Unified ICM gets the network call data (ANI, DNIS, CED...) and any call profile data (from a database 
lookup) at the time that it is processing route requests. When Unified ICM returns the routing label to 
the network, it simultaneously passes this destination information down to the CTI Server. This permits 
a CTI client application time to do a pre-fetch of the appropriate database record, allowing for an 
extremely quick screen pop when the agent ultimately receives the call. 
In the case of a desktop CTI client, call event information is automatically delivered to the targeted 
agent’s desktop when the call is delivered. CTI Server reports call events and agent work state changes 
to the application as they occur through each stage of the call flow, from the moment a call arrives at an 
answering resource (ACD, PBX, IVR, Web server), until the caller hangs up.

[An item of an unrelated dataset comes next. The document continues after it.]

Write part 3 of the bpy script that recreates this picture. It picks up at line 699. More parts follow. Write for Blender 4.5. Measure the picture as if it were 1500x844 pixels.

Unified ICM Call Processing
The following brief overview of several different examples of Unified ICM call processing flows may 
be helpful when considering the CTI services and data provided by this interface. In the following 
discussion, call data refers to the user data associated with a specific call collected by Unified ICM. Call 
data may include ANI, DNIS, CED, and an array of Call Variables containing user-defined data.
Pre-Routed Call
In this example, an incoming call is automatically routed.
1.
A customer dials an “800” number.
2.
The caller responds to in-network prompting (if any).
3.
The network forwards a route request to Cisco Unified ICM (including any available call data).
4.
Unified ICM, through the use of a routing script, chooses a destination to handle the call. The 
routing script almost certainly makes use of any CED.
5.
A route response is returned to the network.
6.
The call arrives at the chosen ACD and is monitored by the Cisco Peripheral Gateway (PG).
Note
The call can, in fact, go anywhere that the business rules tell it to go, not necessarily to the ACD. 
For example, it might go to an in-front-of-the-switch IVR. 
7.
The call may pass through several states (queued, alerting,...) before finally being connected to an 
IVR or agent.
8.
The IVR or agent may either handle the call directly or transfer the call to another agent.